I guess I need a new bookshelf/tag - "could not finish." I got almost halfway through and gave up. It's not that it's poorly written, per se, but I didn't find the protagonist relatable or interesting, and the headmaster's obsession with Vietnam-era protest just felt tired. Maybe if my own personal experiences had been different, I'd find this book more interesting, but as it was, I was bored beyond belief.
I loved the idea of having the headmaster be a radical. I like the development of the main character, Dyer, starting a second career at a private school. I related with his development into an educator. But I had a harder time with the headmaster's relationship with his son. The character development wasn't fluid enough for me.
A quick read, probably only really engaging if you went to prep school. I found the twist that sets this apart from other prep school novels--the headmaster's obsession w/North Korea--to be distracting and jarring, not to mention totally unrealistic. If he had found another conflict to hang the plot on I would have enjoyed it much more.
The story of a new teacher at an elite private high school, and his relationship with the headmaster, who has an agenda of his own. The story was too cliche-ridden to be really interesting, and the characters weren't overly likable. It seemed like too many spoiled rich people, who weren't all that interesting.
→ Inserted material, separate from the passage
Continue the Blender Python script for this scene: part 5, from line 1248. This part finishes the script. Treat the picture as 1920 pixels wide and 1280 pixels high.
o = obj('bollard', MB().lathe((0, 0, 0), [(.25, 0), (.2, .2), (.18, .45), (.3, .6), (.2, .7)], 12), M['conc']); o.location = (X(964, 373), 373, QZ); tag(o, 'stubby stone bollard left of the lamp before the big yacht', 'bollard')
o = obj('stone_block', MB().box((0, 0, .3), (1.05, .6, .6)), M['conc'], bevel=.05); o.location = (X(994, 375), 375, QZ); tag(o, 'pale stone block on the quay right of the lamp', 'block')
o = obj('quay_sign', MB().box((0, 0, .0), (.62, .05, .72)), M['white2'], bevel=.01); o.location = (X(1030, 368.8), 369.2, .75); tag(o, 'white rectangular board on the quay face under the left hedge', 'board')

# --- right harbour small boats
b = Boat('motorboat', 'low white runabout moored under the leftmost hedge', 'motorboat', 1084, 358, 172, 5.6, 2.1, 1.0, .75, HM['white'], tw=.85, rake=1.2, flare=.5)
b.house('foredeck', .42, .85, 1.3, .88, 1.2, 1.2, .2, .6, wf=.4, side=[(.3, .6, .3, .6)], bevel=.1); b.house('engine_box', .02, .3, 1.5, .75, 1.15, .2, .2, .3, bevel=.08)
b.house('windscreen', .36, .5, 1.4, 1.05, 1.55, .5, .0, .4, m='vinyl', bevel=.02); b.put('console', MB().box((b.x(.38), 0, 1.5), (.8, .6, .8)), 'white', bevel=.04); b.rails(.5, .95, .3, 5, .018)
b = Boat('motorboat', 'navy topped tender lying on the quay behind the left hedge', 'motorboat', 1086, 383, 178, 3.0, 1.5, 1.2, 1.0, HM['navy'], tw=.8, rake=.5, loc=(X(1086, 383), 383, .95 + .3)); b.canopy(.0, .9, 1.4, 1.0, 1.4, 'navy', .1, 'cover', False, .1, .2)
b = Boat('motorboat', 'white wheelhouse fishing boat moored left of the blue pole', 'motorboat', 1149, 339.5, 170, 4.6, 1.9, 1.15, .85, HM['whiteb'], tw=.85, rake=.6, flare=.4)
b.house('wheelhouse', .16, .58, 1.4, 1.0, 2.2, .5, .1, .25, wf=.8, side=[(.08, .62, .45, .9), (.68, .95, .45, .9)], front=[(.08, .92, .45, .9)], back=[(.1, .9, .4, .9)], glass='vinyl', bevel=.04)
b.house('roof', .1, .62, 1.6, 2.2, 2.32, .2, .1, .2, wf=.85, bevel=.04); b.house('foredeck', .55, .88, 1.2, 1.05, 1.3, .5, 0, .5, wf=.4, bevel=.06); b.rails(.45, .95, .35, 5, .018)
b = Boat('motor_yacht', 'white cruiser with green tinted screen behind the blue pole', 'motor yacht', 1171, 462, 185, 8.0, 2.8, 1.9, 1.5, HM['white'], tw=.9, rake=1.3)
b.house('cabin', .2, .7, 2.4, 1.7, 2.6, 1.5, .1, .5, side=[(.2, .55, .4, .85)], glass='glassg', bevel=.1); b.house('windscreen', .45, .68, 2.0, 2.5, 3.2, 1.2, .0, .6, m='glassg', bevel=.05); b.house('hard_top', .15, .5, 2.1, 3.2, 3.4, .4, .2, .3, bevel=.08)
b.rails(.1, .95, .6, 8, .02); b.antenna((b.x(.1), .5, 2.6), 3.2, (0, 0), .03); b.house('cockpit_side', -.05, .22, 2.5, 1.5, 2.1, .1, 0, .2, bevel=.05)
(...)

When I read this book it was a way different from the other books that I had just finished, so this was a welcome change. I would say that it is a little slower in pace, but if you are looking for a book about relationships, this is definitely the one. I did not care at all for the political aspects that were written into the story line, but overall I liked it.
This has been compared to A Separate Peace... uh, no. Nope. I was 2/3s of the way through before I really stopped asking, " what's the point?" And when I finished, I still wasn't clear. Disappointed in this one.
I was so excited to read this, but I couldn't even get through it. I stopped at page 70. It has a bit of the Chocolate War in it, and the narrative switches between two characters. I found reading it to be a chore, and since I have eleventy other books to read, I don't need that!
I liked this book. It had a very masculine vibe. The characters were sympathetic and the persepective on the North Korea situation was pretty interesting. It was one of those books that presents a little lesson in the story that you don't even notice because the story is so enjoyable.
i found myself not being able to stop reading this book once i started it, unfortunately, it ended in kind of a lmae way (so i thought). the ending was such a downer to a book that was so good throughout. it's still worth the time though.
I literally only picked this book up due to the title, also a title of a fantastic smiths song. I'm open but the first 50 or so pages are slow moving, I'm going to stick with it...
After reading this book.. well at least the book mentioned morrissey in the epilogue.. lol
Another boring book set in another Eastern Boarding School. The main plot line: kids competing in a Model UN competition. I'm not kidding. Good thing this guy's so good looking. Sigh.